Buldan, hükümetin yargı, düşünce ve ifade özgürlüğü, kadın sorunu ve cinayetleri konusunda politikalarını eleştiren Buldan, özellikle belediyelerde uygulanmaya başlanan eş başkanlık konusunda gösterilen tahammülsüzlüğüne tepki gösterdi. Buldan, "Tüm bu gerçekler karşısında hükümet programının Türkiye'nin temel sorunlarına kalıcı ve köklü çözümler üretmediği açıkça görülmektedir. Bu program güven vermemektedir. Bu nedenle destek vermeyeceğimizi belirtiyoruz" diye konuştu.

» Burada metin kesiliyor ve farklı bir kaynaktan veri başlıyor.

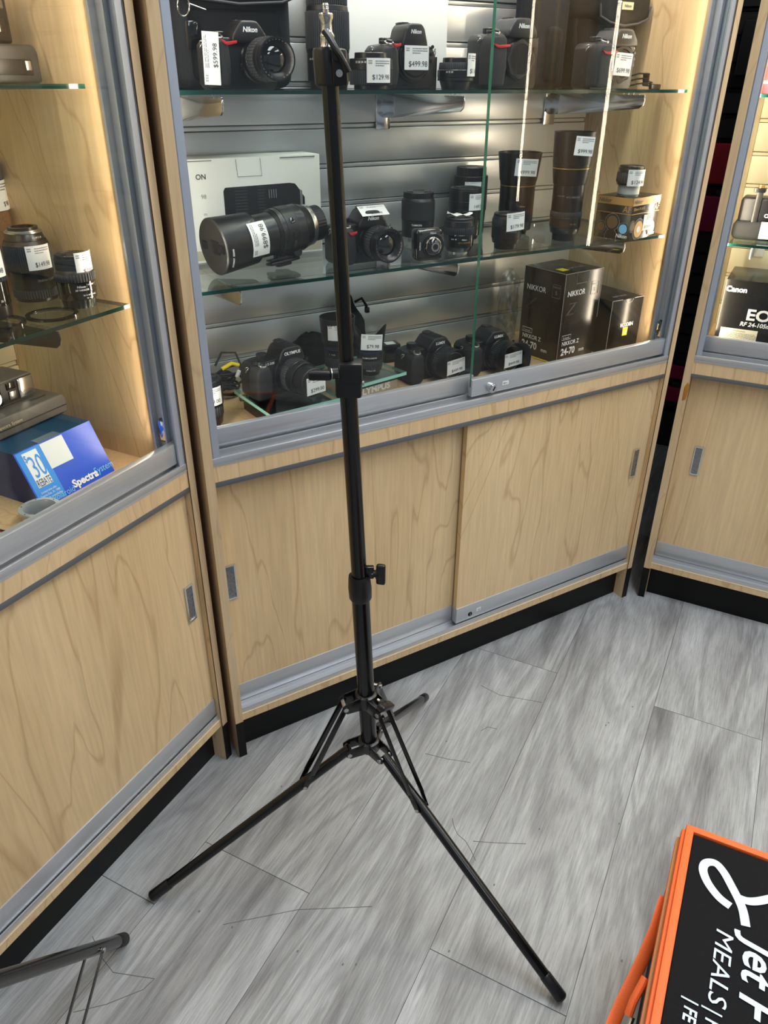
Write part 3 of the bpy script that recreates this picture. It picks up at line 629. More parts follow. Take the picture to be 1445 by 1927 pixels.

KÜRKÇÜ: İKTİDAR MERKEZİ ERDOĞAN’IN KÖŞKÜDÜR

Siyasi iktidar merkezi hükümet olmadığını belirten HDP Milletvekili Ertuğrul Kürkçü ise, "Yeni iktidar merkezi Cumhurbaşkanı Erdoğan'ın taşınacağı AOÇ'deki yeni binadır" diye konuştu. Kürkçü, "49 diplomatını IŞİD cellarına vermiş hükümet programında bu konuda ne yapılacağına dair tek bir satır yok" eleştirisinde bulundu. 

Hükümet programı üzerindeki görüşmeler MHP ve CHP'nin değerlendirmeleriyle sürüyor.